Other examples of such players? Alexander Mostovoi, Celta Vigo's Russian midfielder
known as 'the Czar', a fabulously gifted all-rounder, elegant and tough, who
can score with his head and both feet yet never quite imposes his presence over
the length of a season. Juan Verón did well at Lazio, and maybe now he
will do well again at Chelsea, but at Manchester United he looked like the most
overvalued of players, blessed with all the ability but incapable of deploying
it effectively - like a Ferrari stuck in second gear. Joe Cole could be another:
he threatens and threatens to become a major force in world football, and has
been billed for three years as England's answer to Zidane, but so far has flattered
- his glittering first half against Denmark last weekend notwithstanding - to
deceive.
Ruud van Nistelrooy is the perfect example of a player who is the precise opposite
of these almost-greats. Raúl another.

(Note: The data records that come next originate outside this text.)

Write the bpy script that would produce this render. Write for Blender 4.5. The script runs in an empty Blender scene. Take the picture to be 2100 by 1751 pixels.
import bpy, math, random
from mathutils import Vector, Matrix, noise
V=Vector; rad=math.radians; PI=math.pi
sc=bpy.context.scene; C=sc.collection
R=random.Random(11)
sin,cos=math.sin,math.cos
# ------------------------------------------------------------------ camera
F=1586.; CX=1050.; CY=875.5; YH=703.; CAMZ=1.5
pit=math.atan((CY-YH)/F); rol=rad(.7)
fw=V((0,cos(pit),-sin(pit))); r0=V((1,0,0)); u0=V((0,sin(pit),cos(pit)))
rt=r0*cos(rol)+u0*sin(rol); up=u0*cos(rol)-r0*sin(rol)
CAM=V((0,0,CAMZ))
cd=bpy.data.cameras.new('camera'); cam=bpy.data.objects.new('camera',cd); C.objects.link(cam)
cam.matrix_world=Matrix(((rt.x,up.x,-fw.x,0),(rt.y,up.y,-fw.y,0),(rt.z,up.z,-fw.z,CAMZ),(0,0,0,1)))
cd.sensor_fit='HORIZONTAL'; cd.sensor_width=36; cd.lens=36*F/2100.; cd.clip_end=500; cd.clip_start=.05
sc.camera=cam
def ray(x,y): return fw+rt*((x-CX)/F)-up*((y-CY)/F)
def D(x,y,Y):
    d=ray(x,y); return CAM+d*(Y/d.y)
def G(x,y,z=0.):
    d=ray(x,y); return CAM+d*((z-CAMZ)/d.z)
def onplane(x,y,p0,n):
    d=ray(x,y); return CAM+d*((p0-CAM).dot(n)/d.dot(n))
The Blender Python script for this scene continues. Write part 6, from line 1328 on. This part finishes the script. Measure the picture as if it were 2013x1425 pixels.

Neither has the technical ability
of Recoba, Cole, or Mostovoi; neither is a brilliant trickster on the ball, but
they have the heads of champions. They are clever, they battle and they have
the discipline and dedication to maximise what skills they have.
Transfer the attitude of Van Nistelrooy or Raúl or, for that matter, Beckham
or Roy Keane, to Recoba and he could indeed be the biggest thing since Maradona.
But it is a mighty big 'if'. The raw material is there, but if you had to bet
on it?
Let us hope, for the sake of Arsenal, that San Siro on Tuesday night does not
come to be remembered as the moment when the Uruguayan finally turned the corner,
when he transformed his natural genius into footballing gold.